[Request]: Quote the material below exactly as written, from the first line to the line that holds "its air conditioners')", endpoints included.

┄┄┄┄┄┄┄┄┄┄┄┄┄┄┄┄┄┄┄┄

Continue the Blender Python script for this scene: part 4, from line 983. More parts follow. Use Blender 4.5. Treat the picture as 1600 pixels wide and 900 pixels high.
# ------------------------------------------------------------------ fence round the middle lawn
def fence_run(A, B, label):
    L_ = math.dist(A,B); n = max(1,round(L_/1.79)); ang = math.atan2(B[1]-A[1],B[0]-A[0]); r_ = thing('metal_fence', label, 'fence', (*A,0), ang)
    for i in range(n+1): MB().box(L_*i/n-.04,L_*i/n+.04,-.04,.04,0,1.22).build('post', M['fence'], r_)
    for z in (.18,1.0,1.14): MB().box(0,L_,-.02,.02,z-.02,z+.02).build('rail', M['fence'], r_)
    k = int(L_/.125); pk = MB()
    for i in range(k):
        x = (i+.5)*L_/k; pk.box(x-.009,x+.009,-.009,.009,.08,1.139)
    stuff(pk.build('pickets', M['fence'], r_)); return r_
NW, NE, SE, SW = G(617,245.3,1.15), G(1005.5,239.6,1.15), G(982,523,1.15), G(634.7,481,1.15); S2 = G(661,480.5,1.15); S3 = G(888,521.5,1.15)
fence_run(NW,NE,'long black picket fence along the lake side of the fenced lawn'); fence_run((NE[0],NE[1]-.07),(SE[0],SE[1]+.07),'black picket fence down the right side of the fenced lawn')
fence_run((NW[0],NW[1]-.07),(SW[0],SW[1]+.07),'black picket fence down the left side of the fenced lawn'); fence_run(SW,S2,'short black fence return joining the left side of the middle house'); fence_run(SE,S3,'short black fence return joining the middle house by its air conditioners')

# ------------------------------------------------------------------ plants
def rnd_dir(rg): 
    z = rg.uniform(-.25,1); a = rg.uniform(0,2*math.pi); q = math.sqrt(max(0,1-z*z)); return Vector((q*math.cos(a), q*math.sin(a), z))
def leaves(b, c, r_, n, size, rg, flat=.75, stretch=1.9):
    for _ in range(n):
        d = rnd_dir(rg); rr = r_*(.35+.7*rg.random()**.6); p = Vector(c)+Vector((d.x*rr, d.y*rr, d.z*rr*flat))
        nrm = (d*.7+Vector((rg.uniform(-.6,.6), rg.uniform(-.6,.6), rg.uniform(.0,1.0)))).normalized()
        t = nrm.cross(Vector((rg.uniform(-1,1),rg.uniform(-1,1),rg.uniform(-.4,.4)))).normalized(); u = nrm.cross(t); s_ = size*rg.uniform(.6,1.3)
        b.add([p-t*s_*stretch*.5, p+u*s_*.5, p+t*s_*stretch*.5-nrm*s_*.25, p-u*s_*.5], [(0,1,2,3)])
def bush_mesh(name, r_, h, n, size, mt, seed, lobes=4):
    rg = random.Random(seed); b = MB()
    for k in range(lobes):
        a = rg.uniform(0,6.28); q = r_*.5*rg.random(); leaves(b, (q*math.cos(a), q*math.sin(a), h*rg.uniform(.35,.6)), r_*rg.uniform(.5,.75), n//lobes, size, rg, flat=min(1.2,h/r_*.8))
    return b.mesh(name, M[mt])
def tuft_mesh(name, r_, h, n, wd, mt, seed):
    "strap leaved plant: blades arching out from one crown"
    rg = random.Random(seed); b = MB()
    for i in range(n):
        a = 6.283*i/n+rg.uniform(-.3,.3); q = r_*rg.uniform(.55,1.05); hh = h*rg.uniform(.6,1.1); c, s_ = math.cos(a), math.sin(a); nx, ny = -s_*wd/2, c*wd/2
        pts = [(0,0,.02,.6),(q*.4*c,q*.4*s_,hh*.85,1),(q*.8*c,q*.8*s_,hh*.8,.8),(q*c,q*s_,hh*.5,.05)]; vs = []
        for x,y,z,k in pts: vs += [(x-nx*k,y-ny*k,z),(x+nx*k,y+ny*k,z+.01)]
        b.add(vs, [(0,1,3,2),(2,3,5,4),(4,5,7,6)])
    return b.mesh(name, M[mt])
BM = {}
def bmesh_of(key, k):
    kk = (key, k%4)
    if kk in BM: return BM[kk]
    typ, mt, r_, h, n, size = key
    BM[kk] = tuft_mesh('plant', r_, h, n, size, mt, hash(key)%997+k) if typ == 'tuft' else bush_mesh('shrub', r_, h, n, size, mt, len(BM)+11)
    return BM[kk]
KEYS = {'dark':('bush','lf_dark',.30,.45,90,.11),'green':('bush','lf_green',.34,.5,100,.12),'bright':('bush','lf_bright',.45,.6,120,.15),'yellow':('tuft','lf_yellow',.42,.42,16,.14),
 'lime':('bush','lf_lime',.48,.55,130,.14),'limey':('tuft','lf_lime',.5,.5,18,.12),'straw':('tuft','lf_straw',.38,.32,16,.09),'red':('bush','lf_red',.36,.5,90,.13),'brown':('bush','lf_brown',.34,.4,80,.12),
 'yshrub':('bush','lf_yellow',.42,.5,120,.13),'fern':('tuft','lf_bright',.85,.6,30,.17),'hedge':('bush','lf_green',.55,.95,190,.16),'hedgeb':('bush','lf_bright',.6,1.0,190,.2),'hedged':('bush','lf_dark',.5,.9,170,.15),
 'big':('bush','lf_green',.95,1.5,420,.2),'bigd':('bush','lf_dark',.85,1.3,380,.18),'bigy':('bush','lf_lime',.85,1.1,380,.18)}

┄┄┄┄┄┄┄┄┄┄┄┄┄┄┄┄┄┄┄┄

[Expected answer]:
Continue the Blender Python script for this scene: part 4, from line 983. More parts follow. Use Blender 4.5. Treat the picture as 1600 pixels wide and 900 pixels high.
# ------------------------------------------------------------------ fence round the middle lawn
def fence_run(A, B, label):
    L_ = math.dist(A,B); n = max(1,round(L_/1.79)); ang = math.atan2(B[1]-A[1],B[0]-A[0]); r_ = thing('metal_fence', label, 'fence', (*A,0), ang)
    for i in range(n+1): MB().box(L_*i/n-.04,L_*i/n+.04,-.04,.04,0,1.22).build('post', M['fence'], r_)
    for z in (.18,1.0,1.14): MB().box(0,L_,-.02,.02,z-.02,z+.02).build('rail', M['fence'], r_)
    k = int(L_/.125); pk = MB()
    for i in range(k):
        x = (i+.5)*L_/k; pk.box(x-.009,x+.009,-.009,.009,.08,1.139)
    stuff(pk.build('pickets', M['fence'], r_)); return r_
NW, NE, SE, SW = G(617,245.3,1.15), G(1005.5,239.6,1.15), G(982,523,1.15), G(634.7,481,1.15); S2 = G(661,480.5,1.15); S3 = G(888,521.5,1.15)
fence_run(NW,NE,'long black picket fence along the lake side of the fenced lawn'); fence_run((NE[0],NE[1]-.07),(SE[0],SE[1]+.07),'black picket fence down the right side of the fenced lawn')
fence_run((NW[0],NW[1]-.07),(SW[0],SW[1]+.07),'black picket fence down the left side of the fenced lawn'); fence_run(SW,S2,'short black fence return joining the left side of the middle house'); fence_run(SE,S3,'short black fence return joining the middle house by its air conditioners')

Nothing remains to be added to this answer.